From the October 2000 issue of Family Tree Magazine

Tombstone rubbing step by step

Remember when you were in kindergarten, and you put a leaf or penny under a piece of paper, then rubbed the crayon on top of the paper? An image of the leaf or penny magically appeared on the sheet. That’s exactly the idea with a tombstone rubbing.

Before you try it, though, a word of caution. You must be able to distinguish between a stable and unstable grave marker before you attempt to make a rubbing or even to gently clean away debris. When in doubt, don’t. And it’s best to get permission before doing a rubbing. In some states, such as Massachusetts, it’s illegal. As with historical documents, tombstones are artifacts that must be treated with respect and care.

Here’s what you’ll need to get a good impression from your tombstone finds:

• rubbing wax or jumbo crayons

• scissors

• masking tape or a partner to hold the material in place

• non-fusible, medium to heavy-weight interfacing (Pellon is one brand name)

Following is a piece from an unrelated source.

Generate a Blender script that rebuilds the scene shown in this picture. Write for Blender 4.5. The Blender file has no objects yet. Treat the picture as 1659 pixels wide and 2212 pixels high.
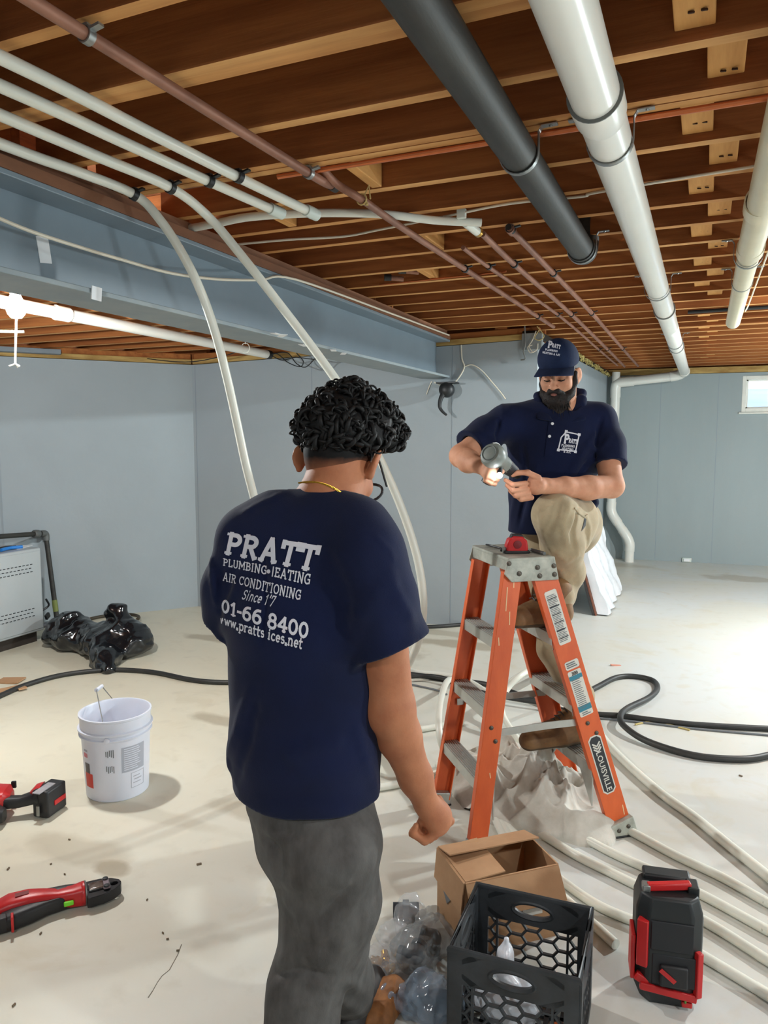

Many people use large sheets of butcher paper to make rubbings. Kathleen Hinckley, a professional genealogist and author of Locating Lost Family Members & Friends (Betterway Books), told me she uses interfacing fabric, and this works much better than paper. If you’re traveling, paper is harder to manage, and it tears and creases. Interfacing can be folded in your suitcase, it doesn’t tear, and you can iron it when you get home.

Interfacing is inexpensive (about $1.25 a yard) and may be purchased at any fabric store (it’s the stuff seamstresses use to make collars stiff). I use the medium- to heavyweight type that is now-fusible. Buy interfacing in bulk, about 10 yards at a time, to keep in your cemetery tote bag.

If you take anyone with you to the cemetery, especially kids, they’ll want to try making a rubbing, too, because it’s so much fun. But please make sure they don’t get any crayon or wax on the tombstone. Always supervise children in a cemetery.

When you get the rubbing home, put it face up with an old towel over it on the ironing board. With a hot iron, press down on the towel rather than using a back-and-forth motion. This will heat the rubbing beneath it and set the crayon or wax into the fabric. Always put a towel between the rubbing and your iron. Never put the rubbing face down on the ironing board cover and melt it with the iron that way. (My husband didn’t appreciate having a winged death’s head melted into the back of his dress shirt.)

Tombstone rubbings make great gifts for family members and can be displayed in your home. We hung Lizzie Borden’s framed tombstone rubbing in our living room along with her portrait. It’s quite a conversation piece.